# SHORT PROBLEM
Report every line below that holds the word "wide".

--

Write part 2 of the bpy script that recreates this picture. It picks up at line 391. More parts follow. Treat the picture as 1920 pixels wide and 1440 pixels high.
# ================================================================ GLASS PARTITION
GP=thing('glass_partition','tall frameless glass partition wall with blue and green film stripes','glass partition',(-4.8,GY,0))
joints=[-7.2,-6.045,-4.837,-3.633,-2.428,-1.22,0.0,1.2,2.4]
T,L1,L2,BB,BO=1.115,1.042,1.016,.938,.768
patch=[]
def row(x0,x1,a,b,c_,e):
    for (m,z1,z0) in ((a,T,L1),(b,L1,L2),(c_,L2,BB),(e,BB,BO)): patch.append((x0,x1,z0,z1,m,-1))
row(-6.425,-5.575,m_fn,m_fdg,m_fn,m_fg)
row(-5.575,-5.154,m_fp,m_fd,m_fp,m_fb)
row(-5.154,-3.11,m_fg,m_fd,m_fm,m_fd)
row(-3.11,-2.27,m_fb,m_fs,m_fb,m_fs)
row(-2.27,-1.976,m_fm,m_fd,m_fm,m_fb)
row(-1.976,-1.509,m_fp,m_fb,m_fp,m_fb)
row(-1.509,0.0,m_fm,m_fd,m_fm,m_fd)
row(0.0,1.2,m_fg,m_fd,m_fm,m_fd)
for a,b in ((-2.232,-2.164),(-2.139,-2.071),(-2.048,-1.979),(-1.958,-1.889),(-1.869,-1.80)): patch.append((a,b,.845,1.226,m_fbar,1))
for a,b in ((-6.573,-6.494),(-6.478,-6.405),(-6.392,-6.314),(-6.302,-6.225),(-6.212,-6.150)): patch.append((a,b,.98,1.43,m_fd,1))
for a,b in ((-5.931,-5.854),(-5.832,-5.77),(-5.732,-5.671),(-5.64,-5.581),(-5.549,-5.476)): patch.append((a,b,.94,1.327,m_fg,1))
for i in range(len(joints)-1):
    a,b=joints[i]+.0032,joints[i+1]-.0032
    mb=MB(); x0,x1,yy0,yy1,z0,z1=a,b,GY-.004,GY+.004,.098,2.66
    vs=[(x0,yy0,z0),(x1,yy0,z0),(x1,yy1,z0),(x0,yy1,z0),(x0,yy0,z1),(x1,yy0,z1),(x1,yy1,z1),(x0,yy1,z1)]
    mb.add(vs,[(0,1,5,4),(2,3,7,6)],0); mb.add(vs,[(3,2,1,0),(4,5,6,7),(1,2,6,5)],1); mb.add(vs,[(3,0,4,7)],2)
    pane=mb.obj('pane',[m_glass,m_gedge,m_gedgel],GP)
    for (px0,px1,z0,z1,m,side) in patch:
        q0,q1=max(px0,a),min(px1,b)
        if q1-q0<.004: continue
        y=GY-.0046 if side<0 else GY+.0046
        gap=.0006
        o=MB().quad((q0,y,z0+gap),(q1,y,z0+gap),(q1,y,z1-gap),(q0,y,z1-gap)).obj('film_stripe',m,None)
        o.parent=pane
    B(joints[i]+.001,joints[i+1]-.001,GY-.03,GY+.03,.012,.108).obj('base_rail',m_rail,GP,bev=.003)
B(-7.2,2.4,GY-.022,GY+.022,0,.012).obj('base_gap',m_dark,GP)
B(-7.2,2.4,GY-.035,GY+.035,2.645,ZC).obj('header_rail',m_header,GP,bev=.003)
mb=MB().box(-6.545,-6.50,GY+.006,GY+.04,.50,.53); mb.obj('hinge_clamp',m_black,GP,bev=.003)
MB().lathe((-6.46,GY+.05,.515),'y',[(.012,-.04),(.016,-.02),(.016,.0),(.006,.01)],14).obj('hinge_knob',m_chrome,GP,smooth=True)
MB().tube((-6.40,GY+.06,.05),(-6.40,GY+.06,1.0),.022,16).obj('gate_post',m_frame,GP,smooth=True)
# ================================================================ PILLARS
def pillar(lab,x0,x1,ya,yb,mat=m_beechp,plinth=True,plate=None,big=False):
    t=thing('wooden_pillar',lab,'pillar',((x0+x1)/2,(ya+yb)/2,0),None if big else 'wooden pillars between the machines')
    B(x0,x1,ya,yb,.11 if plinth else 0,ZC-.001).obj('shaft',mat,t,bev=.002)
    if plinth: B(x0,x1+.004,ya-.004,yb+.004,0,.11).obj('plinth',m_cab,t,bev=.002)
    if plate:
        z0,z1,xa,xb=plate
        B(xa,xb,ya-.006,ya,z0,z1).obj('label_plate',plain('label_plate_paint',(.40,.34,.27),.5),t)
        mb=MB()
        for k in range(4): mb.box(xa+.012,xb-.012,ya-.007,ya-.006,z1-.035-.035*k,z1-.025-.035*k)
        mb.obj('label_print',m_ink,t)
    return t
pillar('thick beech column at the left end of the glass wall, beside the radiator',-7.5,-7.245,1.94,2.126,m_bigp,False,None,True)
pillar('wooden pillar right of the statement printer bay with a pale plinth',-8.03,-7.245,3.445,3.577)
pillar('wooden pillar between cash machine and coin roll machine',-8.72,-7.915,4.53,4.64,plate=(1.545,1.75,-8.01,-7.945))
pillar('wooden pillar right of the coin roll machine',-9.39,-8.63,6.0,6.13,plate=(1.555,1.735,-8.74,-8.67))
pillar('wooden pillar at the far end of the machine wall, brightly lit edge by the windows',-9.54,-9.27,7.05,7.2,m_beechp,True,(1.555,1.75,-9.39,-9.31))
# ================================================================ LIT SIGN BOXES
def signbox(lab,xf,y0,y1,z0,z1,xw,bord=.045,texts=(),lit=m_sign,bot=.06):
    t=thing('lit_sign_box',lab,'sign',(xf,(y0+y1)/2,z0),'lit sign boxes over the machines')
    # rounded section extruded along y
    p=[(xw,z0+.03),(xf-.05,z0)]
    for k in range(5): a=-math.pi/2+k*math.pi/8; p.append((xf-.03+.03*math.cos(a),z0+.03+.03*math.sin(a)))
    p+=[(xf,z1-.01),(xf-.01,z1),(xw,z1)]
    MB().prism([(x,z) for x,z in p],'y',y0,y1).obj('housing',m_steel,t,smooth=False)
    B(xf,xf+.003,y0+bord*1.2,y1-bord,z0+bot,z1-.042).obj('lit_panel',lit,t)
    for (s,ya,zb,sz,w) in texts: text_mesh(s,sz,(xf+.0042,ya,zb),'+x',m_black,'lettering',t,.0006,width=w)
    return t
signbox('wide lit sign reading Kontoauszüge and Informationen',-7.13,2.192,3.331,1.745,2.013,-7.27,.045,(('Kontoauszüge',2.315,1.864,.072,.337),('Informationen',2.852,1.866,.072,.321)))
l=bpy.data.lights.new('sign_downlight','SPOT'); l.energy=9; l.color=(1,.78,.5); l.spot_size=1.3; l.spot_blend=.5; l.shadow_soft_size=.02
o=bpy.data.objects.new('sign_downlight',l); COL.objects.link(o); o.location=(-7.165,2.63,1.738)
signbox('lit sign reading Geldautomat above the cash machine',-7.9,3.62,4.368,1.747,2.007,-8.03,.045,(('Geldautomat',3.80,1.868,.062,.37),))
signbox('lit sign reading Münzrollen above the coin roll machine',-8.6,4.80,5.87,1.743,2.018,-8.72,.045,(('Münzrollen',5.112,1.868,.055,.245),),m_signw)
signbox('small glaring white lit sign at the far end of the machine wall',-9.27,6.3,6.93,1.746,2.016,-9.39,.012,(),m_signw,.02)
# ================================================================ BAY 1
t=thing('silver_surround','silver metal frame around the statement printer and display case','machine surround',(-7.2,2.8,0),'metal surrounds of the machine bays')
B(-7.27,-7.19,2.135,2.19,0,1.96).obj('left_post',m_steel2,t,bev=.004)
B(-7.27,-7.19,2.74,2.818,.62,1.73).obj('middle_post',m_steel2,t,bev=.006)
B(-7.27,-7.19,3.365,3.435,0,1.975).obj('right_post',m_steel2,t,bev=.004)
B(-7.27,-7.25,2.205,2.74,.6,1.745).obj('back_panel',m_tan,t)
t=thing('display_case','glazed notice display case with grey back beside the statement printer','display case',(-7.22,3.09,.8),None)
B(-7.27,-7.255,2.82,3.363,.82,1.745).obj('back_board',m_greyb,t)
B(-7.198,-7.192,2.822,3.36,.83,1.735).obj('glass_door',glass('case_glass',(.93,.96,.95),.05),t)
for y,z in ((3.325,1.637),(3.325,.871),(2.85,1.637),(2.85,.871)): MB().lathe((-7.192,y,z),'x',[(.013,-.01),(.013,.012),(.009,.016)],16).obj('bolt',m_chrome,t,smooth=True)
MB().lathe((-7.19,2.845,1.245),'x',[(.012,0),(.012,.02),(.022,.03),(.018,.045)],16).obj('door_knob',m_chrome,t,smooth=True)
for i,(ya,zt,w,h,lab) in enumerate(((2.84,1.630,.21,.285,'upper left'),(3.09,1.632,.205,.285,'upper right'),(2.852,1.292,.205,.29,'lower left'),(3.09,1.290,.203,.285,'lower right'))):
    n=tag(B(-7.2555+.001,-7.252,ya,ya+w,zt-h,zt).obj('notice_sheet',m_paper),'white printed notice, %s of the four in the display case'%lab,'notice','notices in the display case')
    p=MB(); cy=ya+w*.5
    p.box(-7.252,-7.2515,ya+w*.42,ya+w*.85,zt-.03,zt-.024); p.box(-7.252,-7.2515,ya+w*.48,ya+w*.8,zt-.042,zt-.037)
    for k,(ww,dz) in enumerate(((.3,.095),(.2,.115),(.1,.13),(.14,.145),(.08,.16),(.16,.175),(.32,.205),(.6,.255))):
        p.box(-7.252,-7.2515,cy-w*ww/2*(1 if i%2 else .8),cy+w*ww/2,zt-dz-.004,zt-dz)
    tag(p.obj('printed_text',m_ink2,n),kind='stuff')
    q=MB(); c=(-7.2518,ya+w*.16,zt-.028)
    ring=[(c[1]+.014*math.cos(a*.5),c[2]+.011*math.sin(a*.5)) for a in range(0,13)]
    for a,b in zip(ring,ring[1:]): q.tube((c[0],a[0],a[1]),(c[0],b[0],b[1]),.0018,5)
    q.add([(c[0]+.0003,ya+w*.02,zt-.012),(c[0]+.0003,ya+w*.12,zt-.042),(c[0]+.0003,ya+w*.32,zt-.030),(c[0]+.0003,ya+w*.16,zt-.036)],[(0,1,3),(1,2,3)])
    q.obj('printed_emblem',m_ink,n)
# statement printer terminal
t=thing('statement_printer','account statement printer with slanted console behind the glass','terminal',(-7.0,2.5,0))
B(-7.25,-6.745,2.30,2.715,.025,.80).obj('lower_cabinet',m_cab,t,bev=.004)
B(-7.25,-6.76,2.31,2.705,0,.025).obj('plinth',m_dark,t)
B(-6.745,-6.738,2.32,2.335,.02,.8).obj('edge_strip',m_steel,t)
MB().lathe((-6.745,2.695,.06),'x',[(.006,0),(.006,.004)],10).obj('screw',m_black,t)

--

# COMPLETE OUTPUT
Write part 2 of the bpy script that recreates this picture. It picks up at line 391. More parts follow. Treat the picture as 1920 pixels wide and 1440 pixels high.
signbox('wide lit sign reading Kontoauszüge and Informationen',-7.13,2.192,3.331,1.745,2.013,-7.27,.045,(('Kontoauszüge',2.315,1.864,.072,.337),('Informationen',2.852,1.866,.072,.321)))